La historia económica de EEUU desde los ochenta refuta escandalosamente esta falacia y demuestra que Emerson, un poeta del diecinueve, estaba en lo cierto. Podría decirse que una sociedad, cuanto más rica, más oportunidades de crecimiento tiene. La teoría de los rendimientos decrecientes (el pesimismo de Malthus, el padre de los ecologistas, sobre el agotamiento de la tierra) es falsa. Esta teoría, resucitada en los sesenta por el elitista club de Roma, con el sombrío panorama de hambrunas terribles, desecación, epidemias y muerte de la naturaleza, se ha demostrado falaz, puesto que el crecimiento y el avance tecnológico han creado nuevos recursos. En otras palabras, el economista Julian Simon demostró que el poeta Emerson no sabía hasta que punto estaba en lo cierto.

Esto, desde luego, no es óbice para que a corto plazo pueda haber escasez, como sucede ahora con el petróleo. Pero, desde la primera crisis de 1973, se ha demostrado que las subidas de precios, sean políticas (o sea, antiamericanas) o sean económicas (como lo es ahora por la entrada de China como gran demandante), se han traducido a la larga en incentivos a invertir y innovar, y al final en una disminución de los precios reales. Siempre que se ha dejado jugar a las fuerzas del mercado, éstas han buscado la máxima rentabilidad y el menor coste, y la oferta disponible ha acabado siendo mayor que antes de subir los precios.
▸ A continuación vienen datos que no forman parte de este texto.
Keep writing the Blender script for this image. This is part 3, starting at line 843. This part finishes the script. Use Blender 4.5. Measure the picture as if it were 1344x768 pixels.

Desde 1980, la renta real per cápita de EEUU ha crecido un 66%. La llegada de la revolución liberal de Reagan & Thatcher en 1980 (irrepetibles líderes execrados por los intelectuales europeos), con la liberación económica que siguió, la victoria total de la guerra fría y la liquidación estrepitosa del comunismo, contribuyó a desatar las fuerzas creadoras apresadas bajo regulaciones absurdas, como la fijación gubernamental de precios y salarios. Se disiparon los difusos complejos occidentales sobre la superioridad moral y material de la URSS. La teoría económica se renovó también gracias al fuego mantenido por algunos centros académicos, como la universidad de Chicago, que durante años jugó en campo adversario, y dio sustento teórico a la nueva política. De aquel giro hacia la libertad estamos viviendo todavía. A juzgar por las ideas en auge, por poco tiempo.